College internships exposed me to different roles in an array of fields, and served as excellent preparation for my tenure at Revel. These experiences exposed me to the variety of roles that exist in an organization, and gave me a sense of how they all work together to produce a cohesive, high-functioning whole. Some of these experiences included work in finance, PR, marketing, human resources, and venture capital. Gaining first-hand experience of this wide range of roles gave me an overview of the way a business worked as a whole, and prepared for a lot of the things I deal with today. These experiences provided great training and gave me a taste of what different departments deal with day to day. I didn't seek out these experiences with the idea that I would be preparing for my role as CEO - as Steve Jobs said, "You can't connect the dots looking forward; you an only connect them looking backward. So you have to trust that the dots will somehow connect in your future." And that's what I did.

What have the highlights and challenges been during your tenure at Revel Systems?
Making the right hires has been both a highlight and challenge during my tenure here at Revel. In the past two years, we've grown from 30 to 160 people, and consequently I have had to find managers that were both in-line with our vision and adept at leading. Our biggest successes have come from promoting from within - promoting employees who started in entry-level positions and worked their way up, and who in turn proved themselves to be skilled leaders who are knowledgeable of our product. For example, our current Director of Support started out as an entry-level support specialist, and now leads a team of 50.

What advice can you offer women who are looking to start their own business?
Have confidence in yourself, and your abilities as a leader. While gender can seem like a barrier to entry to some, I believe that women possess the insight and sensitivity to be excellent leaders. They listen to others - taking their opinions into account - and factor those opinions into the decision-making process. Furthermore, you can't be afraid to fail. That is, you can't be so afraid of failing that you never start in the first place. A little bit of failure is healthy in any entrepreneurial endeavor, and you have to keep that in mind. Essentially, if you're not failing, you're not doing it right.

How do you maintain a work/life balance?
When I first started Revel, I worked around the clock - Revel was, in essence, my life, and I put all my time and effort into helping it grow. Now, as Revel is maturing, I'm working towards achieving more of a work/life balance. I'm at the point where I'm seeing my company grow, and my co-founder and I now have the ability to step back and take real vacations once in awhile.

What do you think is the biggest issue for women in the workplace?
Self-doubt is a huge issue. Be confident of your strengths, but also don't be afraid to speak up when you're uncertain. Having the ability to know your strengths and recognize your weaknesses is essential for any role, leadership or otherwise. Women in the workplace need to advocate for themselves - don't rely solely on someone else to push you forward and encourage your success. Although this may not be universally true, I believe men are strongly encouraged to advocate for themselves - more so than women - and as a result there are more men in leadership roles than women.

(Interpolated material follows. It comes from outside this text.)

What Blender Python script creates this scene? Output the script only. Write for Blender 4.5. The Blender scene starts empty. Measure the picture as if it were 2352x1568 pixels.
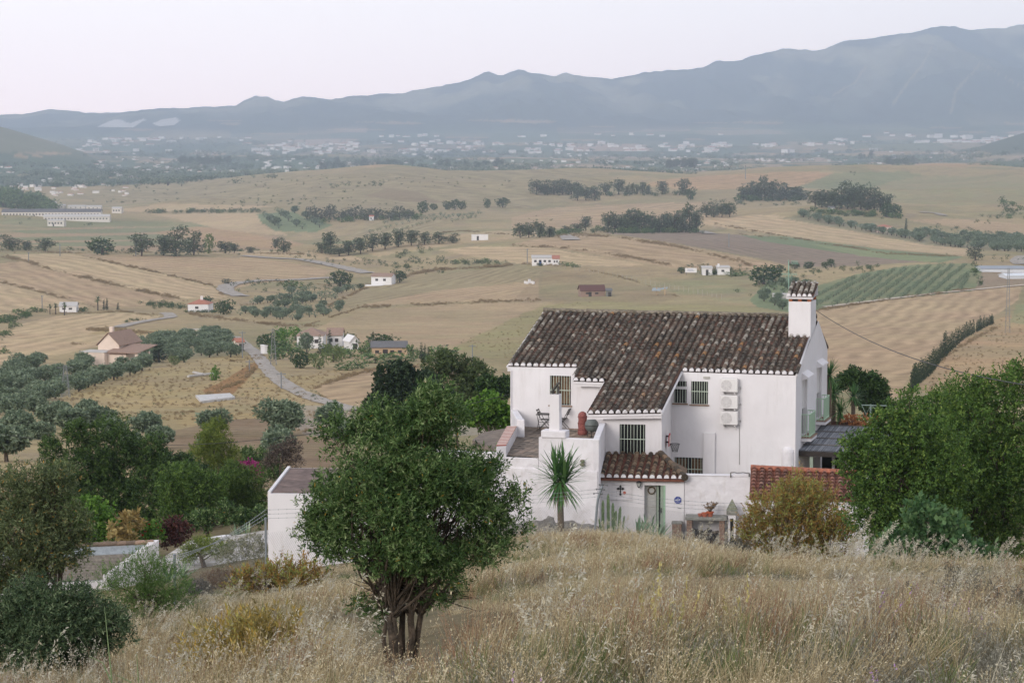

How has mentorship made a difference in your professional and personal life?
Mentorship through family and friends gave me the confidence to take risks, and subsequently gave me the encouragement and support I needed to succeed. I receive inspiration from different areas of my life - including swimming - as well as from well-known entrepreneurs who I've come to view as role models, such as Steve Jobs and Richard Branson. Through their inspiring examples and the support of friends and family, I was able to grow and thrive both personally and professionally. I now have a passion for mentoring young students on entrepreneurship - I want to provide others with the same opportunities and support I had.

Which other female leaders do you admire and why?
I admire Sheryl Sandberg, who has done an amazing job creating a balance between monetizing Facebook and keeping its users happy. She's juggling a variety of tasks while maintaining an essential balance within her organization. I also think highly of Sara Blakely, founder of Spanx, for creating a multi-billion dollar business from scratch, and for making a product that really spoke to a need in the market. Another female leader I admire is Amelia Earhart for attempting an undertaking that was previously a "male only" pursuit.

What do you want Revel Systems to accomplish in the next year?
I want to fulfill my dream of empowering businesses everywhere, and continue working with my team to create an intuitive and powerful iPad POS platform. Specifically, I'd like to achieve market penetration in the verticals that we're already in, and amp up our sales and marketing efforts to reach those verticals, showing them that Revel's platform is a quick, intuitive, and powerful solution that will help empower their business. Additionally, I'd like to see Revel Systems meeting the needs of enterprises, and helping them grow and thrive as never before with our robust platform and enterprise-level analytics.